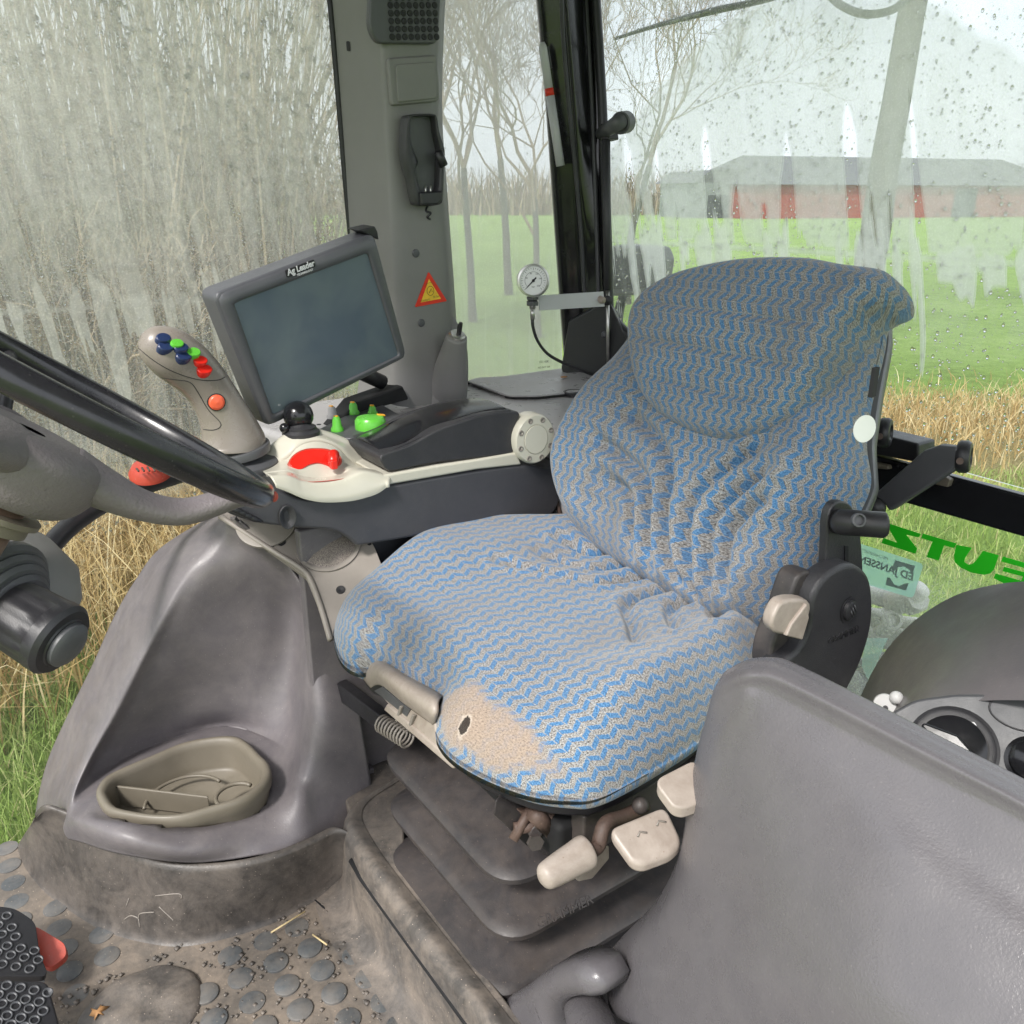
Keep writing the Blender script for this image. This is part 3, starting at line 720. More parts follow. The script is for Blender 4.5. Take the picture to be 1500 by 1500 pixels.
prism('wall', [A, B, B + H, A + H], Dp, M['barn_red'], bt)
for s, nm in ((0, 'roof'),):
    e0 = A - nv * .7 - dv * .6 + H - Vector((0, 0, .25)); e1 = B - nv * .7 + dv * .6 + H - Vector((0, 0, .25)); r0 = A + Dp / 2 + dv * 3.5 + Hr; r1 = B + Dp / 2 - dv * 3.5 + Hr; f0 = A + Dp + nv * .7 - dv * .6 + H; f1 = B + Dp + nv * .7 + dv * .6 + H
    mb = MB(); mb.add(([e0, e1, r1, r0, f0, f1], [[0, 1, 2, 3], [3, 2, 5, 4], [0, 3, 4], [1, 5, 2], [0, 4, 5, 1]])); mb.build('roof', M['barn_roof'], bt, False)
for k in (.62,):
    q = A + (B - A) * k - nv * .12; prism('door', [q, q + dv * 3.4, q + dv * 3.4 + Vector((0, 0, 3.4)), q + Vector((0, 0, 3.4))], nv * .1, M['barn_dark'], bt)
st_ = thing('shed', 'low grey shed left of the red barn', 'shed', tuple(gp(1050, D + 4, 0)))
A = gp(1022, D + 4, 0); B = gp(1095, D + 4, 0); dv2 = (B - A).normalized()
prism('wall', [A, B, B + Vector((0, 0, 4.0)), A + Vector((0, 0, 4.0))], nv * 10, M['barn_grey'], st_)
prism('roof', [A - dv2 * .5 + Vector((0, 0, 4.0)), B + dv2 * .3 + Vector((0, 0, 4.0)), B + Vector((0, 0, 5.6)), A + dv2 * 1.4 + Vector((0, 0, 5.4))], nv * 10.5, M['barn_roof'], st_)
prism('door', [A + dv2 * 1.2 - nv * .1, A + dv2 * 4.2 - nv * .1, A + dv2 * 4.2 - nv * .1 + Vector((0, 0, 2.6)), A + dv2 * 1.2 - nv * .1 + Vector((0, 0, 2.6))], nv * .05, M['barn_dark'], st_)
# far hedgerow as one mass
n = 9000; px_ = rg.uniform(300, 2600, n); P_ = [G(a, b) for a, b in zip(px_, rg.uniform(125, 165, n))]
blades('far_treeline', 'dim bare treeline along the far edge of the field', 'treeline', np.array([q.x for q in P_]), np.array([q.y for q in P_]), 5.0, .14, .5, M['twig'], hv=.55, segs=3)
# ================================================================ CAB SHELL
SY = 1.60      # plane of the right-hand glass
RX = 1.30      # plane of the rear glass
def pane(name, pts, off, mat, parent): return prism(name, pts, off, mat, parent, smooth=False)
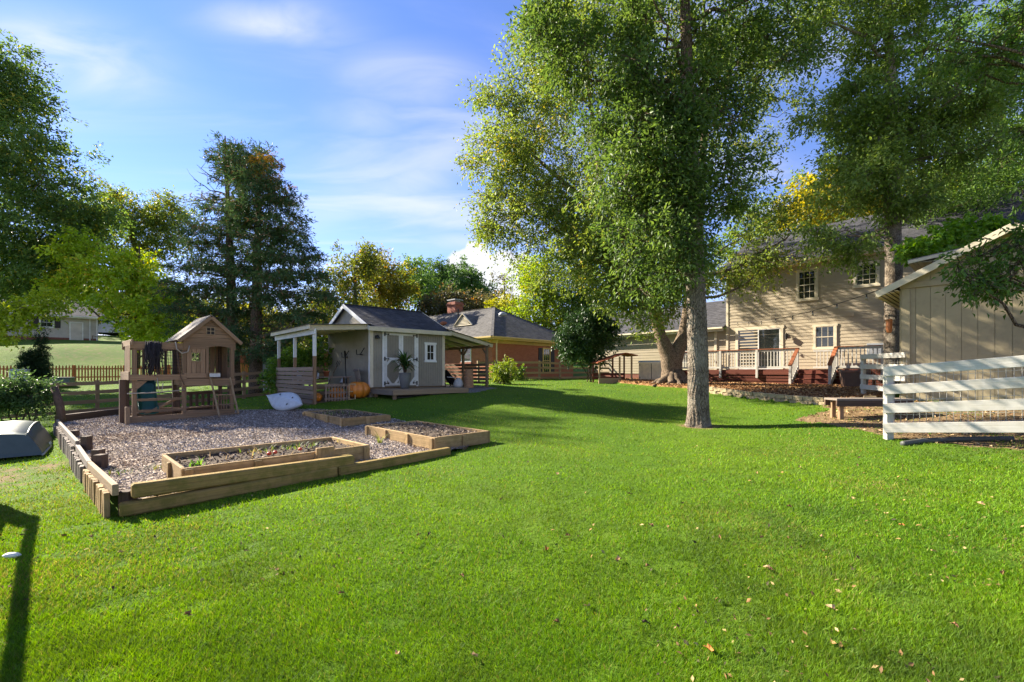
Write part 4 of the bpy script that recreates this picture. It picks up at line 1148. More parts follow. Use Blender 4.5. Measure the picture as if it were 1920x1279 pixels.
# back part of the railing seen across the stair opening
bar('top_rail', M['white'], deck, (ST0 + .05, -.35, RH - .05), (ST1 - .05, -.35, RH - .05), .05, .08)
bar('bottom_rail', M['white'], deck, (ST0 + .05, -.35, DF + .1), (ST1 - .05, -.35, DF + .1), .05, .08)
for i in range(1, 9): post('baluster', M['white'], deck, ST0 + .05 + 1.25 * i / 9, -.35, DF + .13, RH - .08, .038, None, .003)
# stairs
gb = hg(4.8, 3.4)
nst = 4; rise = (DF - gb) / (nst + 0.0)
for i in range(nst):
    z = DF - (i + 1) * rise + 0; y = -DP - .05 - i * .27
    bar('stair_riser', M['deckred'], deck, (ST0, y - .012, z + rise * .45 - .02), (ST1, y - .012, z + rise * .45 - .02), .025, rise * .85)
    if i < nst - 1: bar('stair_tread', M['deckred'], deck, (ST0 - .02, y - .15, z), (ST1 + .02, y - .15, z), .29, .035)
for a in (ST0 - .04, ST1 + .04):
    bar('stair_stringer', M['white'], deck, (a, -DP - .05, DF - .12), (a, -DP - .98, gb + .18), .04, .2)
    post('stair_post', M['white'], deck, a, -DP - 1.0, gb - .05, gb + .95, .095)
    bar('stair_rail', M['white'], deck, (a, -DP + .02, RH - .06), (a, -DP - 1.0, gb + .9), .05, .09)
    bar('stair_handrail', M['railred'], deck, (a, -DP + .04, RH + .02), (a, -DP - 1.06, gb + .98), .15, .036)
    bar('stair_rail', M['white'], deck, (a, -DP + .02, DF + .12), (a, -DP - 1.0, gb + .2), .05, .08)
    for i in range(1, 7):
        f = i / 7; y = -DP - 1.0 * f
        post('baluster', M['white'], deck, a, y, DF + .12 + (gb + .2 - DF - .12) * f, RH - .1 + (gb + .9 - RH + .04) * f, .036, None, .003)

# resin storage box, coop shelter, brown bin
p = W(1222, 0, 24.3); sb = thing('storage_box', 'beige resin garden storage box with two louvred doors beside the forked tree', 'storage box', (p.x, p.y, gz(p.x, p.y)), -.35)
box('body', M['resin'], sb, (0, 0, .46), (1.28, .72, .9), .02)
roofm = MB(); roofm.prism([(-.68, -.40, .92), (-.68, .40, .97), (-.68, .40, 1.03), (-.68, -.40, .97)], (1.36, 0, 0)); roofm.build('lid', M['resinlid'], sb)
box('gap_shade_strip', M['dark'], sb, (0, -.366, .47), (.05, .016, .82), 0)  # solid dark strip painted in for the shade between the doors
for s in (-1, 1):
    d = box('door', M['resin'], sb, (s * .315, -.378, .47), (.6, .035, .82), .008)
    for i in range(9): bar('louvre', M['resin'], d, (-.22, -.026, -.28 + i * .07), (.22, -.026, -.28 + i * .07), .022, .03, .003)
    for z in (-.33, .33):
        box('hinge', M['black'], d, (s * .27, -.022, z), (.05, .02, .05), 0)
p = W(1152, 0, 23.6); cp = thing('coop_shelter', 'little open shelter with a sloping red brown roof and low pale base', 'shelter', (p.x, p.y, gz(p.x, p.y)), .12)
for x in (-.95, .12, .75):
    for y in (-.45, .6): post('post', M['tanfence'] if y < 0 else M['deckred'], cp, x, y, -.05, 1.15 + (x + .95) * .17, .075)
for i in range(7): bar('roof_board', M['cooproof'], cp, (-1.12, -.62 + i * .21, 1.02), (.35, -.62 + i * .21, 1.52), .2, .05)
for i in range(7): bar('roof_board', M['cooproof'], cp, (.36, -.62 + i * .21, 1.52), (.98, -.62 + i * .21, 1.40), .2, .05)
bar('base_board', M['tanfence'], cp, (-1.0, -.5, .12), (.18, -.5, .12), .04, .28); bar('base_board', M['weather'], cp, (.2, -.48, .09), (.8, -.48, .09), .04, .2)
bar('rail', M['deckred'], cp, (-.95, .6, .45), (.75, .6, .45), .04, .12); bar('rail', M['deckred'], cp, (-.95, .6, .25), (.75, .6, .25), .04, .12)
p = W(1601, 0, 17.2); bn = thing('storage_bin', 'brown plastic panelled bin with a curved lid in front of the deck', 'bin', (p.x, p.y, gz(p.x, p.y)), RV + .35)
mb = MB(); 
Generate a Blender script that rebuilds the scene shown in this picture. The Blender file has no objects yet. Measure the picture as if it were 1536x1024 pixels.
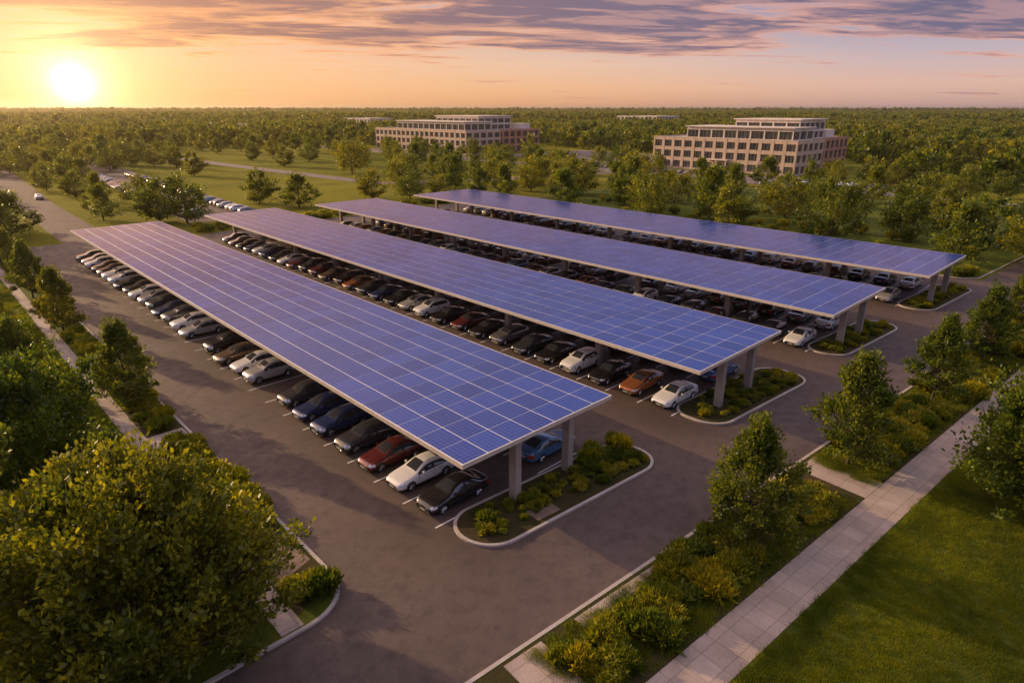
import bpy, math, random
import numpy as np
from mathutils import Vector
random.seed(7); rng=np.random.default_rng(7)
scene=bpy.context.scene
COL=scene.collection
R=math.radians
# ------------------------------------------------------------------ node helpers
class NT:
    def __init__(s,nt): s.nt=nt; s.n=nt.nodes; s.l=nt.links
    def node(s,t,**k):
        n=s.n.new(t)
        for a,b in k.items(): setattr(n,a,b)
        return n
    def put(s,sock,v):
        if isinstance(v,bpy.types.NodeSocket): s.l.new(v,sock)
        elif v is not None:
            if isinstance(v,(tuple,list)) and len(v)==3 and sock.type=='RGBA': v=(*v,1)
            sock.default_value=v
    def math(s,op,a,b=None,c=None,clamp=False):
        n=s.node('ShaderNodeMath',operation=op,use_clamp=clamp)
        s.put(n.inputs[0],a); s.put(n.inputs[1],b)
        if c is not None: s.put(n.inputs[2],c)
        return n.outputs[0]
    def vmath(s,op,a,b=None,scale=None):
        n=s.node('ShaderNodeVectorMath',operation=op)
        s.put(n.inputs[0],a)
        if b is not None: s.put(n.inputs[1],b)
        if scale is not None: s.put(n.inputs['Scale'],scale)
        return n.outputs['Value'] if op in('DOT_PRODUCT','LENGTH') else n.outputs[0]
    def mix(s,f,a,b,blend='MIX'):
        n=s.node('ShaderNodeMix',data_type='RGBA',blend_type=blend)
        s.put(n.inputs[0],f); s.put(n.inputs[6],a); s.put(n.inputs[7],b)
        return n.outputs[2]
    def ramp(s,f,stops,interp='LINEAR'):
        n=s.node('ShaderNodeValToRGB'); cr=n.color_ramp; cr.interpolation=interp
        while len(cr.elements)<len(stops): cr.elements.new(0.5)
        for e,(p,c) in zip(cr.elements,stops):
            e.position=p; e.color=(*c,1) if isinstance(c,(tuple,list)) else (c,c,c,1)
        s.put(n.inputs[0],f); return n.outputs[0]
    def noise(s,vec,scale,detail=4,rough=.55,dist=0):
        n=s.node('ShaderNodeTexNoise'); s.put(n.inputs['Vector'],vec)
        n.inputs['Scale'].default_value=scale; n.inputs['Detail'].default_value=detail
        n.inputs['Roughness'].default_value=rough; n.inputs['Distortion'].default_value=dist
        return n.outputs[0]
    def smooth(s,x,a,b):
        n=s.node('ShaderNodeMapRange',interpolation_type='SMOOTHSTEP')
        s.put(n.inputs[0],x); n.inputs[1].default_value=a; n.inputs[2].default_value=b
        return n.outputs[0]
def new_mat(name):
    m=bpy.data.materials.new(name); m.use_nodes=True
    t=NT(m.node_tree); b=m.node_tree.nodes['Principled BSDF']
    return m,t,b
def simple(name,col,rough=.6,metal=0,spec=.5,coat=0,var=.0,vscale=3,bump=0,bscale=20):
    m,t,b=new_mat(name)
    b.inputs['Roughness'].default_value=rough; b.inputs['Metallic'].default_value=metal
    b.inputs['Specular IOR Level'].default_value=spec
    b.inputs['Coat Weight'].default_value=coat; b.inputs['Coat Roughness'].default_value=.04
    pos=t.node('ShaderNodeNewGeometry').outputs['Position']
    if var:
        n=t.noise(pos,vscale,5)
        c0=tuple(c*(1-var) for c in col); c1=tuple(min(1,c*(1+var)) for c in col)
        t.put(b.inputs['Base Color'],t.ramp(n,[(.3,c0),(.7,c1)]))
    else: b.inputs['Base Color'].default_value=(*col,1)
    if bump:
        bn=t.node('ShaderNodeBump'); bn.inputs['Strength'].default_value=bump; bn.inputs['Distance'].default_value=.02
        t.put(bn.inputs['Height'],t.noise(pos,bscale,4)); t.put(b.inputs['Normal'],bn.outputs[0])
    return m
# ------------------------------------------------------------------ materials
def mat_asphalt():
    m,t,b=new_mat('asphalt')
    pos=t.node('ShaderNodeNewGeometry').outputs['Position']
    big=t.noise(pos,.10,5,.6,.4); mid=t.noise(pos,1.1,6,.65); fine=t.noise(pos,38,3,.7)
    c=t.ramp(big,[(.3,(.072,.051,.043)),(.7,(.130,.090,.073))])
    c=t.mix(t.math('MULTIPLY',t.smooth(mid,.42,.7),.5),c,(.050,.038,.035))
    c=t.mix(.65,c,t.ramp(fine,[(.3,(.25,.25,.25)),(.72,(1.9,1.85,1.8))]),'MULTIPLY')
    sp=t.noise(pos,2.7,3,.5); c=t.mix(t.math('MULTIPLY',t.smooth(sp,.66,.74),.5),c,(.02,.017,.017))
    v=t.node('ShaderNodeTexVoronoi',feature='DISTANCE_TO_EDGE'); v.inputs['Scale'].default_value=.13
    nn=t.node('ShaderNodeTexNoise'); nn.inputs['Scale'].default_value=.5; nn.inputs['Detail'].default_value=6
    t.put(nn.inputs['Vector'],pos)
    t.put(v.inputs['Vector'],t.vmath('ADD',pos,t.vmath('SCALE',nn.outputs[1],scale=5.0)))
    crack=t.math('LESS_THAN',v.outputs[0],.0032)
    crack=t.math('MULTIPLY',crack,t.smooth(big,.5,.6))
    c=t.mix(t.math('MULTIPLY',crack,.5),c,(.022,.018,.018))
    t.put(b.inputs['Base Color'],c)
    t.put(b.inputs['Roughness'],t.ramp(mid,[(.3,.5),(.7,.8)]))
    b.inputs['Specular IOR Level'].default_value=.4
    bn=t.node('ShaderNodeBump'); bn.inputs['Strength'].default_value=.6; bn.inputs['Distance'].default_value=.015
    t.put(bn.inputs['Height'],fine); t.put(b.inputs['Normal'],bn.outputs[0])
    return m
def mat_grass(name,a,bc,c3):
    m,t,b=new_mat(name)
    pos=t.node('ShaderNodeNewGeometry').outputs['Position']
    n1=t.noise(pos,.18,5,.6); n2=t.noise(pos,2.6,5,.7); n3=t.noise(pos,22,4,.75)
    c=t.ramp(n1,[(.32,a),(.68,bc)])
    c=t.mix(t.math('MULTIPLY',t.smooth(n2,.45,.75),.6),c,c3)
    c=t.mix(.8,c,t.ramp(n3,[(.3,(.35,.38,.35)),(.7,(1.6,1.55,1.4))]),'MULTIPLY')
    t.put(b.inputs['Base Color'],c); b.inputs['Roughness'].default_value=.9
    b.inputs['Specular IOR Level'].default_value=.15
    bn=t.node('ShaderNodeBump'); bn.inputs['Strength'].default_value=1; bn.inputs['Distance'].default_value=.15
    t.put(bn.inputs['Height'],t.math('ADD',n3,t.math('MULTIPLY',n2,1.5))); t.put(b.inputs['Normal'],bn.outputs[0])
    return m
def mat_ground():
    m,t,b=new_mat('meadow_ground')
    pos=t.node('ShaderNodeNewGeometry').outputs['Position']
    n1=t.noise(pos,.006,5,.6); n2=t.noise(pos,.05,6,.65); n3=t.noise(pos,1.5,5,.7)
    c=t.ramp(n1,[(.35,(.14,.16,.018)),(.65,(.29,.26,.03))])
    c=t.mix(t.math('MULTIPLY',t.smooth(n2,.45,.7),.7),c,(.11,.125,.018))
    c=t.mix(.7,c,t.ramp(n3,[(.3,(.5,.5,.5)),(.7,(1.4,1.4,1.3))]),'MULTIPLY')
    d=t.vmath('LENGTH',pos); far=t.smooth(d,420,800)
    c=t.mix(far,c,(.035,.036,.010))
    t.put(b.inputs['Base Color'],c); b.inputs['Roughness'].default_value=.95
    b.inputs['Specular IOR Level'].default_value=.05
    bn=t.node('ShaderNodeBump'); bn.inputs['Strength'].default_value=1; bn.inputs['Distance'].default_value=.6
    t.put(bn.inputs['Height'],n3); t.put(b.inputs['Normal'],bn.outputs[0])
    return m
def mat_concrete(name,col,joint=0,jx=1.5,jy=1.5):
    m,t,b=new_mat(name)
    tc=t.node('ShaderNodeTexCoord'); pos=tc.outputs['Object']
    n1=t.noise(pos,.5,5,.6); n2=t.noise(pos,9,5,.7)
    c=t.ramp(n1,[(.3,tuple(x*.78 for x in col)),(.7,tuple(x*1.12 for x in col))])
    c=t.mix(.5,c,t.ramp(n2,[(.3,(.7,.7,.7)),(.7,(1.25,1.25,1.25))]),'MULTIPLY')
    if joint:
        sx=t.node('ShaderNodeSeparateXYZ'); t.put(sx.inputs[0],pos)
        fx=t.math('FRACT',t.math('DIVIDE',sx.outputs[0],jx)); fy=t.math('FRACT',t.math('DIVIDE',sx.outputs[1],jy))
        j=t.math('MAXIMUM',t.math('LESS_THAN',fx,.03/jx),t.math('LESS_THAN',fy,.03/jy))
        fl=t.node('ShaderNodeCombineXYZ'); t.put(fl.inputs[0],t.math('FLOOR',t.math('DIVIDE',sx.outputs[0],jx)));t.put(fl.inputs[1],t.math('FLOOR',t.math('DIVIDE',sx.outputs[1],jy)))
        wn=t.node('ShaderNodeTexWhiteNoise'); t.put(wn.inputs[0],fl.outputs[0])
        c=t.mix(.5,c,t.ramp(wn.outputs[0],[(0,(.8,.79,.77)),(1,(1.12,1.12,1.12))]),'MULTIPLY')
        c=t.mix(t.math('MULTIPLY',j,.6),c,(.07,.06,.05))
    t.put(b.inputs['Base Color'],c); b.inputs['Roughness'].default_value=.85
    bn=t.node('ShaderNodeBump'); bn.inputs['Strength'].default_value=.3; bn.inputs['Distance'].default_value=.01
    t.put(bn.inputs['Height'],n2); t.put(b.inputs['Normal'],bn.outputs[0])
    return m
def mat_leaf(name,c0,c1,trans,tw=.42):
    m=bpy.data.materials.new(name); m.use_nodes=True; t=NT(m.node_tree)
    for n in list(t.n): t.n.remove(n)
    g=t.node('ShaderNodeNewGeometry'); oi=t.node('ShaderNodeObjectInfo')
    c=t.ramp(g.outputs['Random Per Island'],[(0,c0),(.7,tuple((a+b2)/2 for a,b2 in zip(c0,c1))),(1,c1)])
    cl=t.noise(g.outputs['Position'],.35,2,.6)
    c=t.mix(1,c,t.ramp(cl,[(.35,(.6,.68,.7)),(.65,(1.3,1.22,1.0))]),'MULTIPLY')
    c=t.mix(1,c,t.ramp(oi.outputs['Random'],[(0,(.70,.84,.8)),(.5,(1,1,1)),(1,(1.25,1.12,.85))]),'MULTIPLY')
    d=t.node('ShaderNodeBsdfPrincipled'); t.put(d.inputs['Base Color'],c)
    d.inputs['Roughness'].default_value=.45; d.inputs['Specular IOR Level'].default_value=.35
    tr=t.node('ShaderNodeBsdfTranslucent'); t.put(tr.inputs[0],t.mix(1,c,trans,'MULTIPLY'))
    mx=t.node('ShaderNodeMixShader'); mx.inputs[0].default_value=tw
    t.l.new(d.outputs[0],mx.inputs[1]); t.l.new(tr.outputs[0],mx.inputs[2])
    o=t.node('ShaderNodeOutputMaterial'); t.l.new(mx.outputs[0],o.inputs[0])
    return m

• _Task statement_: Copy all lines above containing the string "follow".

• _The output_:
Keep writing the Blender script for this image. This is part 3, starting at line 720. More parts follow. The script is for Blender 4.5. Take the picture to be 1500 by 1500 pixels.
Write part 4 of the bpy script that recreates this picture. It picks up at line 1148. More parts follow. Use Blender 4.5. Measure the picture as if it were 1920x1279 pixels.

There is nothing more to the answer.